- **YOUR GOAL**
Your task is to count the lines of the entries below that include the word "picture" and to give only the resulting number.

Records with scene code:
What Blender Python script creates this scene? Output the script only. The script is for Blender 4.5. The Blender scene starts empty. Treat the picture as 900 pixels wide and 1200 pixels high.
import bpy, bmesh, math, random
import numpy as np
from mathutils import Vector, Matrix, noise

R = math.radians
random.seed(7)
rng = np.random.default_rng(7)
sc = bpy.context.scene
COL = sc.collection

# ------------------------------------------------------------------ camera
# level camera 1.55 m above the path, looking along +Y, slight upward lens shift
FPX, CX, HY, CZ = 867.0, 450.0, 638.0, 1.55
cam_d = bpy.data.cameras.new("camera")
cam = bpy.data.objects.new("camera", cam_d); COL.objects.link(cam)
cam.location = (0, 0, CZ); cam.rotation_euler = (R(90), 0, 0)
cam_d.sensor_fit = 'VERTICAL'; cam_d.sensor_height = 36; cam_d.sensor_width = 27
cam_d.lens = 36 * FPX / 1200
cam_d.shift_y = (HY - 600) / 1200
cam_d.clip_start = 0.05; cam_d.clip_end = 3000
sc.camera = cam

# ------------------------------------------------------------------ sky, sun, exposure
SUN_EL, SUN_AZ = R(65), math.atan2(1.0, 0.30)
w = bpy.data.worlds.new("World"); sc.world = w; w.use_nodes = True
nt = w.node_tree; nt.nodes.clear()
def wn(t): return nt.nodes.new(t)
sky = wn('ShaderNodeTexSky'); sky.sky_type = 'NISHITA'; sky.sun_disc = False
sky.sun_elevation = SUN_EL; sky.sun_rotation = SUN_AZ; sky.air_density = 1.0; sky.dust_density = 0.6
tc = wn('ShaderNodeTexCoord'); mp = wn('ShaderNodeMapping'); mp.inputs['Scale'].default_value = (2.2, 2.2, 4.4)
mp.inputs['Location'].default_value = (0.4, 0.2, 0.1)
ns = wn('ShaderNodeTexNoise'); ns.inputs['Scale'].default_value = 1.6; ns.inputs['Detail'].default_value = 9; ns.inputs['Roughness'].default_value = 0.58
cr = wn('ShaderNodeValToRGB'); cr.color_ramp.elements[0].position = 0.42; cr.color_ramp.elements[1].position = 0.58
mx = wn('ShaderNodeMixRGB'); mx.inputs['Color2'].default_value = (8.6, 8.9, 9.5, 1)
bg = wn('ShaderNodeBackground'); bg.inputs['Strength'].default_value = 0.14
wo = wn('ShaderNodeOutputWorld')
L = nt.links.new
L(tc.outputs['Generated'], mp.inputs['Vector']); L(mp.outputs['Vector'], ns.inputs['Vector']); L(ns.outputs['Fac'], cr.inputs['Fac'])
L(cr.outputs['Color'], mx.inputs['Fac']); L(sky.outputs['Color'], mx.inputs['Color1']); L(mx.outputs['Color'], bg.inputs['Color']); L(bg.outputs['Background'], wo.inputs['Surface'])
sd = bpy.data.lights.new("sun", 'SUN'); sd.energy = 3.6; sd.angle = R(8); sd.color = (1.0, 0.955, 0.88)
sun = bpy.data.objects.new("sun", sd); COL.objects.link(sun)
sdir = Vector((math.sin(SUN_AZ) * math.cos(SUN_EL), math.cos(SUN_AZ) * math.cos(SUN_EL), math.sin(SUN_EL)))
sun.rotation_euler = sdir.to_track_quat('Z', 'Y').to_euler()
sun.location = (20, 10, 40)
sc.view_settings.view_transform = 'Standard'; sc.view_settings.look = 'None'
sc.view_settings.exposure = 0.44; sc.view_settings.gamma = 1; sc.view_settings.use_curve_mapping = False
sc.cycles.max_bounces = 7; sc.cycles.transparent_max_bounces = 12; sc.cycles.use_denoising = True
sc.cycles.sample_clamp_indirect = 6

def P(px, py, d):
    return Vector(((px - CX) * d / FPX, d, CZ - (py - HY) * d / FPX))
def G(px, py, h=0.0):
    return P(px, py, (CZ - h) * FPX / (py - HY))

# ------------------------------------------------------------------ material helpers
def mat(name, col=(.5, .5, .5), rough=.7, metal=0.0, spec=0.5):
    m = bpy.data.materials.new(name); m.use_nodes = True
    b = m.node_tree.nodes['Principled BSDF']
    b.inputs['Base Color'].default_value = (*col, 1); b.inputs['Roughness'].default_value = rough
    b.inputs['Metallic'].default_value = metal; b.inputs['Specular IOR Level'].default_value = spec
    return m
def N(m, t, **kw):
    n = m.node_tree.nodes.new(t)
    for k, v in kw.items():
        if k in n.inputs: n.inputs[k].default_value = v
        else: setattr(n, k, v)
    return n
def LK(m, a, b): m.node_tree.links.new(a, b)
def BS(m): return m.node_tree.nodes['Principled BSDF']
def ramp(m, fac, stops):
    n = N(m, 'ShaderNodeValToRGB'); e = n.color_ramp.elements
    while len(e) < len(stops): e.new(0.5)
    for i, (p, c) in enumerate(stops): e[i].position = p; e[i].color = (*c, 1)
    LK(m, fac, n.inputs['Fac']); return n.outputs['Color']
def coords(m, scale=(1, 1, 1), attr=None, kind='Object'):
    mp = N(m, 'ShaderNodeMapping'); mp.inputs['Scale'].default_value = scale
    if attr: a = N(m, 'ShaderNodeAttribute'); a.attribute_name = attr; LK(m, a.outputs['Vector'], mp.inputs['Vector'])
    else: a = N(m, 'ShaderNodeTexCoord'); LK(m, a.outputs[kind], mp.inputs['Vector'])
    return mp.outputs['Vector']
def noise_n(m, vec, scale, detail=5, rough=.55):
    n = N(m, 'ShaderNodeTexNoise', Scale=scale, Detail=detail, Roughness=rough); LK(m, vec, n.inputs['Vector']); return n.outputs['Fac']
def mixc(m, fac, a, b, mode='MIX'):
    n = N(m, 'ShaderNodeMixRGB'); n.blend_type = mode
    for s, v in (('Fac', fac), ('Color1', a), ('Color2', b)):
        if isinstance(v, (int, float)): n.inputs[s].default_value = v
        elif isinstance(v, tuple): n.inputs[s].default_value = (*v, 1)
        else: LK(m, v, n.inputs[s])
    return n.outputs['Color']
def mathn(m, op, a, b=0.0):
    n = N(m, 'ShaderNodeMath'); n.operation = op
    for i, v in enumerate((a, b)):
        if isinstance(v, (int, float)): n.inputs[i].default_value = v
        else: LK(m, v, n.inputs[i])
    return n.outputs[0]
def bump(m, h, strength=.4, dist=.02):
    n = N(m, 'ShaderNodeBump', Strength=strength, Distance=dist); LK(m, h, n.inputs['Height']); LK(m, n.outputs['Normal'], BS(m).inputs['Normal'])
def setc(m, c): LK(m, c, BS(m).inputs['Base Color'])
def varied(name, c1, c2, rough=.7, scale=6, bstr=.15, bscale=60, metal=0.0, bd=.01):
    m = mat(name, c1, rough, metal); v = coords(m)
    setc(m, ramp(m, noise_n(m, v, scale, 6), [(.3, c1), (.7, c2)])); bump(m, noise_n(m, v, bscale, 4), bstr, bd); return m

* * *

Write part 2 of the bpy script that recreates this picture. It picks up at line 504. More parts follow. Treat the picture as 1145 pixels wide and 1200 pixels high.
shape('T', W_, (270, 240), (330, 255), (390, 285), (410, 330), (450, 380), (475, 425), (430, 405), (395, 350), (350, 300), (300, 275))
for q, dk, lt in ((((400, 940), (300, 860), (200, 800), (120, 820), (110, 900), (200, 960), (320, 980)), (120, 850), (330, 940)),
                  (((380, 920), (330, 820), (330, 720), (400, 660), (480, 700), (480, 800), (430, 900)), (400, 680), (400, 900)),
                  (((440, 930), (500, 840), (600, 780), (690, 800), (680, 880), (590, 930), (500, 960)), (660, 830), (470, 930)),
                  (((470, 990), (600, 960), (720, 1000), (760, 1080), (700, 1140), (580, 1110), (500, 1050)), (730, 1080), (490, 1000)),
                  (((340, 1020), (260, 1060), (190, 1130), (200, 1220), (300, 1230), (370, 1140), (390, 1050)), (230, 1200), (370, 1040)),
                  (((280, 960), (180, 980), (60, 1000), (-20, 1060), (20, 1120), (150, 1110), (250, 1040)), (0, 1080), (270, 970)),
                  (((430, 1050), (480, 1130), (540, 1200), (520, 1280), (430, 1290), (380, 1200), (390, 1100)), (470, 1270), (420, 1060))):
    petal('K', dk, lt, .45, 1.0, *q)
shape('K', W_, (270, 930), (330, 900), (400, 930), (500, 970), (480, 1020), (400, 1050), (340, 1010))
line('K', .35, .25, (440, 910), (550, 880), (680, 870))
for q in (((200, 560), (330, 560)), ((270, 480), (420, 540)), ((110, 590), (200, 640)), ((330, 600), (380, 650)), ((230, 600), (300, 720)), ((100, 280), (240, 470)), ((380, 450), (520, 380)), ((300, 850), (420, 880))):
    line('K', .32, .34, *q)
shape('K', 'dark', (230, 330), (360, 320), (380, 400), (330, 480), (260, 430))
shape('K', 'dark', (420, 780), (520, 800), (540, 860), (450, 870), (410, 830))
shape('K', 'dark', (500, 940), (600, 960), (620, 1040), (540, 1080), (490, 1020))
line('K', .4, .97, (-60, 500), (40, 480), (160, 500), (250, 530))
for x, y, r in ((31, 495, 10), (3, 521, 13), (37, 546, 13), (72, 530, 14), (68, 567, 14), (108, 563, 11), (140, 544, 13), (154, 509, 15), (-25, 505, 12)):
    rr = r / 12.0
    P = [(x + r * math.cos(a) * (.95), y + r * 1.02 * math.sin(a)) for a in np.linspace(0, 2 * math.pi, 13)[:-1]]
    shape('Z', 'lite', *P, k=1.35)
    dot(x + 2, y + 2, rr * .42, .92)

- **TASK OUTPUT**
2